Disclose status of family properties: Bombay HC to Vijaypat Singhania
The Bombay high court on Wednesday asked business tycoon Vijaypat Singhania to disclose on oath the status of family properties listed in a 1998 settlement agreement between him and his estranged son
The Bombay high court on Wednesday asked business tycoon Vijaypat Singhania to disclose on oath the status of family properties listed in a 1998 settlement agreement between him and his estranged son Madhupati Singhania.
The bench issued this direction while hearing a petition filed by Mr Singhania’s Singapore-based grandchildren, who have challenged a 1998 settlement agreement between their father and grandfather, the chairman emeritus and owner of the Raymond Group.
The judges were hearing an appeal filed by four grandchildren of Mr Singhania against a single judge order of August 2015 of the Bombay high court that refused interim relief to them in a suit they filed seeking share in the family property.
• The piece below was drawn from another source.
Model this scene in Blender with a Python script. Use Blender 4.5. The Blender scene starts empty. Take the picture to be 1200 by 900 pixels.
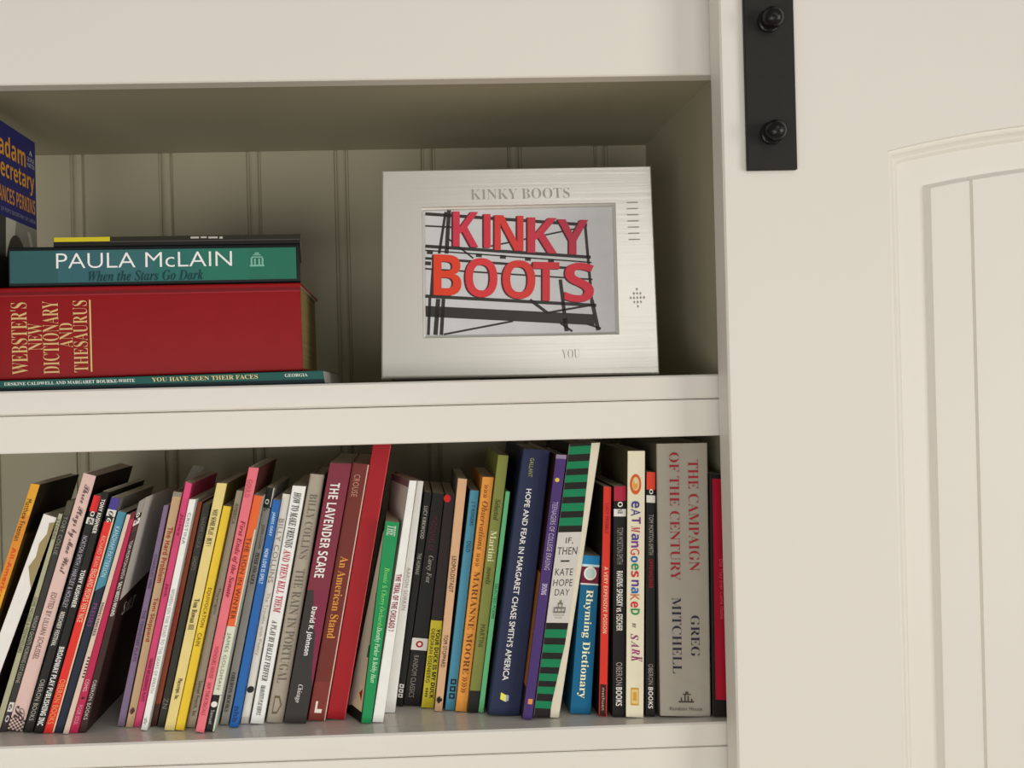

The appellants — Raivathari (18), Ananya (29), Rasaalika (26) and Tarini (20) — are children of Madhupati Singhania, who left the family’s Mumbai home 17 years ago along with his wife Anuradha, and settled in Singapore.
A division bench of Justice Abhay Oka and Justice Amjad Syed asked Mr Singhania to file an affidavit on the status of properties mentioned in the family settlement by June 22. The court has also asked the petitioners to specify their claim on the property.
The appellants had sought a direction to Mr Singhania not to deal with any property included in the 1998 family settlement, which he and his estranged son Madhupati Singhania had entered in.
The appellants argued in the suit that as per the Hindu Minority and Guardianship Act, Mr Singhania could not have dealt in any property registered in the name of his minor grandchildren without a court order.
However, Mr Singhania’s counsel opposed their plea on the grounds that if the property was a joint family property, a minor’s consent or a court order was not required to deal with the “undivided property”.